Marcos Nascimento – A solução certamente passa por ações focadas no debate de gênero. Esse homem ou garoto, por exemplo, envolvido em uma situação de exploração sexual, na grande maioria das vezes, não se sente como aquele que comete um delito. Precisamos sensibilizar garotos, rapazes e também homens adultos, acerca da exploração sexual como algo que viola os direitos humanos da criança e do adolescente. No caso da criança é de mais fácil entendimento, mas no caso dos adolescentes, a tendência ainda é culpar a vítima, como se estivesse naquela situação por que quer.
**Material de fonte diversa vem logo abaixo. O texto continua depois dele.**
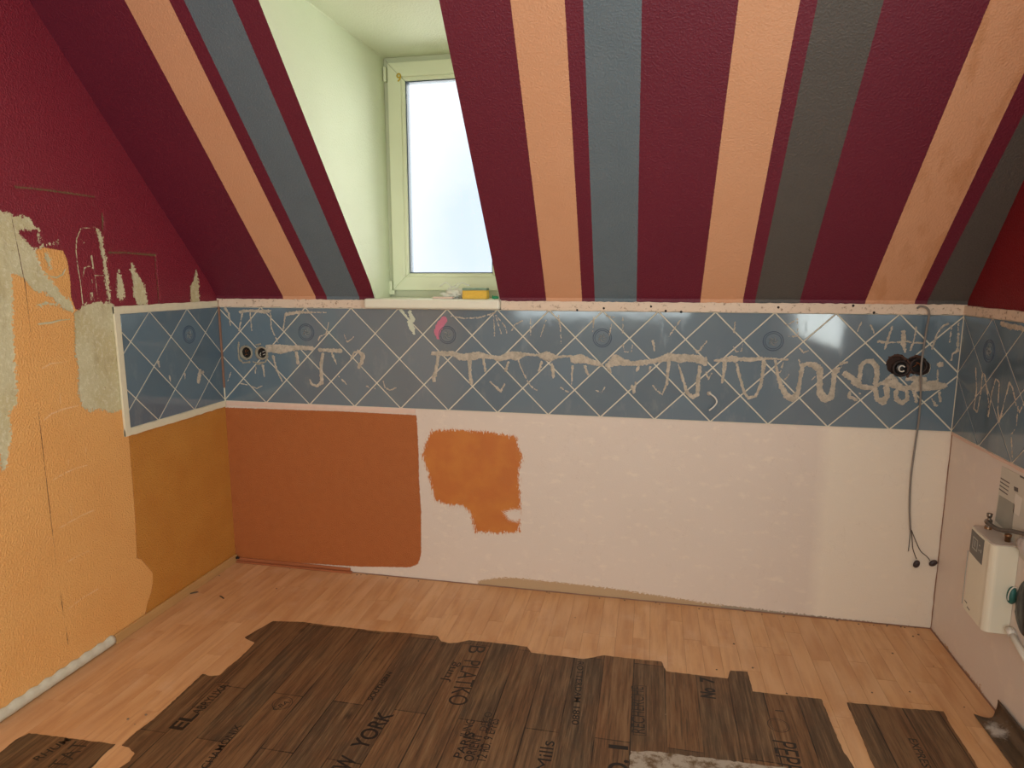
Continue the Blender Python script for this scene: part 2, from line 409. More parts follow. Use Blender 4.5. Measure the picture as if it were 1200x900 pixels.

O assédio sexual a adolescentes também não é visto como algo violento. Em ambos os casos, parte-se da premissa que esses homens, nada mais estão fazendo do que cumprir o seu papel de homem, de macho em que a sexualidade é um pilar estruturante. Acredito que iniciativas como o trabalho que o Promundo faz com homens no campo da prevenção da violência contra mulheres e meninas, o que o Instituto NOOS faz com a linha telefônica com pessoal especializado para crianças e adolescentes mostram a possibilidade de enfrentamento da problemática. Ambos trabalhos têm na sua raiz uma perspectiva relacional de gênero e buscam reduzir essas iniquidades que falamos anteriormente.